- Exercise details
Return all lines that include the string "part".

>>>

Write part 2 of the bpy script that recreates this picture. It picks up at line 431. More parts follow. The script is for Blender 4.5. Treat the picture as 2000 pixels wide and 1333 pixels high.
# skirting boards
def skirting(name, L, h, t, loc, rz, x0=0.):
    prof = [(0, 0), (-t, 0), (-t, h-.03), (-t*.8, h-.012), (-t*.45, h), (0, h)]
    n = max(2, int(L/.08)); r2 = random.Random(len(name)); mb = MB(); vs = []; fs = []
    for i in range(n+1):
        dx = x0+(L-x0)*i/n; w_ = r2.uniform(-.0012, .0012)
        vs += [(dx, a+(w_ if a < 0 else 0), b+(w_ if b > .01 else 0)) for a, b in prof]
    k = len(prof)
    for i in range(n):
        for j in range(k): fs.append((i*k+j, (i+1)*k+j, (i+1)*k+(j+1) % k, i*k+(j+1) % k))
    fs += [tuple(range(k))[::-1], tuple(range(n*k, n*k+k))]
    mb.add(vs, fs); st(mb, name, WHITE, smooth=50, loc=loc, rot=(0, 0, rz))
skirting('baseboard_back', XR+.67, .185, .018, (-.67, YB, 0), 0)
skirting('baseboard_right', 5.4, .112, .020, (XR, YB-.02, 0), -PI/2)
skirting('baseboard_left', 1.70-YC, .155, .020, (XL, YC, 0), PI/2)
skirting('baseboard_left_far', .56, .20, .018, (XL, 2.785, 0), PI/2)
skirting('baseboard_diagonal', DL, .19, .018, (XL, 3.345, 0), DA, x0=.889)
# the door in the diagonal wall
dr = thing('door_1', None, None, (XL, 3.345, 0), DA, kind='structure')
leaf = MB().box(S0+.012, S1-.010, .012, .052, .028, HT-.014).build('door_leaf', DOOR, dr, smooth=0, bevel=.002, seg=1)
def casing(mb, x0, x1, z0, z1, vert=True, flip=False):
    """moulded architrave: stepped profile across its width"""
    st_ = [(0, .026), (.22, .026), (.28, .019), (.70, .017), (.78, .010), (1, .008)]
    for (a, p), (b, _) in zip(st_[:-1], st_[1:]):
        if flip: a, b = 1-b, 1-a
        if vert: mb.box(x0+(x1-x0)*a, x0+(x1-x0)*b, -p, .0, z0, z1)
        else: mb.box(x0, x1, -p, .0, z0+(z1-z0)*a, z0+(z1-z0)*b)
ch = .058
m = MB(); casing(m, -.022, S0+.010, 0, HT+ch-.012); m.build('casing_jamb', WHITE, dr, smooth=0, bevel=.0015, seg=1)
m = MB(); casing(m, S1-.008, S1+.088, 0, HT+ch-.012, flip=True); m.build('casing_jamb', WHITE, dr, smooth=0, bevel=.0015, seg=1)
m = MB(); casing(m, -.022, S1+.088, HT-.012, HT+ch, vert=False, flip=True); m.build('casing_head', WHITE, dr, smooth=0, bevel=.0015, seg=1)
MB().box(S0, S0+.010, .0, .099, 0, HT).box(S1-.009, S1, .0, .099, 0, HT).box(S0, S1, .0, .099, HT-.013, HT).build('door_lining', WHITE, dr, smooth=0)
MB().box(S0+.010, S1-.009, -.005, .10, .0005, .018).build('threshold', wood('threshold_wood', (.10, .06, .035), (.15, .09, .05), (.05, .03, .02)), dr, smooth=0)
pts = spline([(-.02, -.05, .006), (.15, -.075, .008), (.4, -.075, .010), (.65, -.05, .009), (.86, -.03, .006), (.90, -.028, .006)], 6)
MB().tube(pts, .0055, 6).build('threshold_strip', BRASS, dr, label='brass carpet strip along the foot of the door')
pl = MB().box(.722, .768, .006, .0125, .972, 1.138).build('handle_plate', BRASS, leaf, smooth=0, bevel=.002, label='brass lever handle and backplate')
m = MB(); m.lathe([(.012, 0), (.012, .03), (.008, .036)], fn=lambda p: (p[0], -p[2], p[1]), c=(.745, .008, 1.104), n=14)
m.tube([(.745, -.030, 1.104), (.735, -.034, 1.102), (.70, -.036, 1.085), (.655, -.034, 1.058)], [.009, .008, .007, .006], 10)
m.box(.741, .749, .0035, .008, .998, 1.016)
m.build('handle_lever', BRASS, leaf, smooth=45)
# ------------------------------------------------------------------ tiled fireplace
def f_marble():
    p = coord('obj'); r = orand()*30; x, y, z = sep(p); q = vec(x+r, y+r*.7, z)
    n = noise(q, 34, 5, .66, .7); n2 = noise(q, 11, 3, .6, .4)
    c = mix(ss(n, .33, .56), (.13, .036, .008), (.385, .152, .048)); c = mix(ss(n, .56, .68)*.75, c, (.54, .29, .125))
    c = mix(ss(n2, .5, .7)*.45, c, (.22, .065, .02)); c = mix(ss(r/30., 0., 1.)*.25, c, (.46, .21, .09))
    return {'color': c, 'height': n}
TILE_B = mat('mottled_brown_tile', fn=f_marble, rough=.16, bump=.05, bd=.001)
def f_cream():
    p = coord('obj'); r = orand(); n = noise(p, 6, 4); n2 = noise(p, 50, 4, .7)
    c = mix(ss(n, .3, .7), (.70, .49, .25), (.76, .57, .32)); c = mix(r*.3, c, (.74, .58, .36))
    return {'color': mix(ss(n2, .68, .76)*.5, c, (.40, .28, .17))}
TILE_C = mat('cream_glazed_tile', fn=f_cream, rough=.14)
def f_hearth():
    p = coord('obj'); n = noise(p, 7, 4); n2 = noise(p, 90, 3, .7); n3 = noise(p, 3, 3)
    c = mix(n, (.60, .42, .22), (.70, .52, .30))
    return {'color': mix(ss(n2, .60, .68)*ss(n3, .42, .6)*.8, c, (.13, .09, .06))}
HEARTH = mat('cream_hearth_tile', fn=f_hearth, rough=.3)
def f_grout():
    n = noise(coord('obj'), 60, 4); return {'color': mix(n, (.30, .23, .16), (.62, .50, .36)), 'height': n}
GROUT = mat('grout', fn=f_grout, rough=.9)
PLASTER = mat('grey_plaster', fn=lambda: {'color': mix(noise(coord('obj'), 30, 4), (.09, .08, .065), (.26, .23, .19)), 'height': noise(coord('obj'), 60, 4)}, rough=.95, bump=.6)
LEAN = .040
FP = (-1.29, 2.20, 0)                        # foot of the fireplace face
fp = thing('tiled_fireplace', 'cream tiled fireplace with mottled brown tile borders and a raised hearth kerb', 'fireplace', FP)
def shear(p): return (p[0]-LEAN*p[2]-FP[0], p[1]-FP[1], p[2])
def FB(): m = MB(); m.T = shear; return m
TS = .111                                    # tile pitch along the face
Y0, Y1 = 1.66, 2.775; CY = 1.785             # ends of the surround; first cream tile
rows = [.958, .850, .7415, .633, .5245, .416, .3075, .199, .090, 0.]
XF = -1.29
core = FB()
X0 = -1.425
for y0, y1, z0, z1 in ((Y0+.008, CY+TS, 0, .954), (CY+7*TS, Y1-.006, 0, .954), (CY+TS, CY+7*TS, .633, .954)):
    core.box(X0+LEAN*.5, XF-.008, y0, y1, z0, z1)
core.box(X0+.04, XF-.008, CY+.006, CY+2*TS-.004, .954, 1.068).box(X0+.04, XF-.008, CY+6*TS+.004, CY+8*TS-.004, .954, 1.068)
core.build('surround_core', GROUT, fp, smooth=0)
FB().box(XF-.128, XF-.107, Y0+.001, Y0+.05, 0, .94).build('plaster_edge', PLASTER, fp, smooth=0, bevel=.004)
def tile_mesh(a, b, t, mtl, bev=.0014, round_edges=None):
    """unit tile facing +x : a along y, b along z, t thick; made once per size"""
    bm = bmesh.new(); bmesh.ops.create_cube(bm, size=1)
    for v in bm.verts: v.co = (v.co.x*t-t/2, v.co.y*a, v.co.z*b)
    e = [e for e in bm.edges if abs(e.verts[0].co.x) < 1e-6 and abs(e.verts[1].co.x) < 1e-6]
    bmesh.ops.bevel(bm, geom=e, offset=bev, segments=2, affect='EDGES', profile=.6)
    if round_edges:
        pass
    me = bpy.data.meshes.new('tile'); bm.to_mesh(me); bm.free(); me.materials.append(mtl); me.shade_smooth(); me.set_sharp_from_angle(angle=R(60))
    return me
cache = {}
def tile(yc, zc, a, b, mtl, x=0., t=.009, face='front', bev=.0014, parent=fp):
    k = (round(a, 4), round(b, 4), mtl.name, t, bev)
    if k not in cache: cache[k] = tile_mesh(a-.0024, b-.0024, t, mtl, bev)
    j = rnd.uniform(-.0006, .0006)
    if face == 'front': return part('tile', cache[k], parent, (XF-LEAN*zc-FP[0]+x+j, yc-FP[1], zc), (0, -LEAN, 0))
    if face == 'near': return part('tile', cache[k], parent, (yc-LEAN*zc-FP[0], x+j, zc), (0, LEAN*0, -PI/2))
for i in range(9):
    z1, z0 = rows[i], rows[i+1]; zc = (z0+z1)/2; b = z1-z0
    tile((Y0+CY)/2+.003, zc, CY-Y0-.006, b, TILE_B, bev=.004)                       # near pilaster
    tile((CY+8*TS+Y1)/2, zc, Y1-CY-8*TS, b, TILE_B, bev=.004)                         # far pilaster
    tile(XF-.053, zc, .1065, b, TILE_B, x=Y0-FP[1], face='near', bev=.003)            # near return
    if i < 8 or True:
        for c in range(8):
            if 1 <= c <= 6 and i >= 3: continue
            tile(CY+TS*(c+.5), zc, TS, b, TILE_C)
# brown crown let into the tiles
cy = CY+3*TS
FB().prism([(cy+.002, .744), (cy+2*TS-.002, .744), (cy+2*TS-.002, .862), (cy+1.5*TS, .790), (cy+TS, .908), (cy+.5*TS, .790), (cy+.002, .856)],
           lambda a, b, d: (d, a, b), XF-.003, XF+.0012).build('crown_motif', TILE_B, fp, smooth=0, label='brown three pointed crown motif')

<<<

- Answer in full
Write part 2 of the bpy script that recreates this picture. It picks up at line 431. More parts follow. The script is for Blender 4.5. Treat the picture as 2000 pixels wide and 1333 pixels high.
    if face == 'front': return part('tile', cache[k], parent, (XF-LEAN*zc-FP[0]+x+j, yc-FP[1], zc), (0, -LEAN, 0))
    if face == 'near': return part('tile', cache[k], parent, (yc-LEAN*zc-FP[0], x+j, zc), (0, LEAN*0, -PI/2))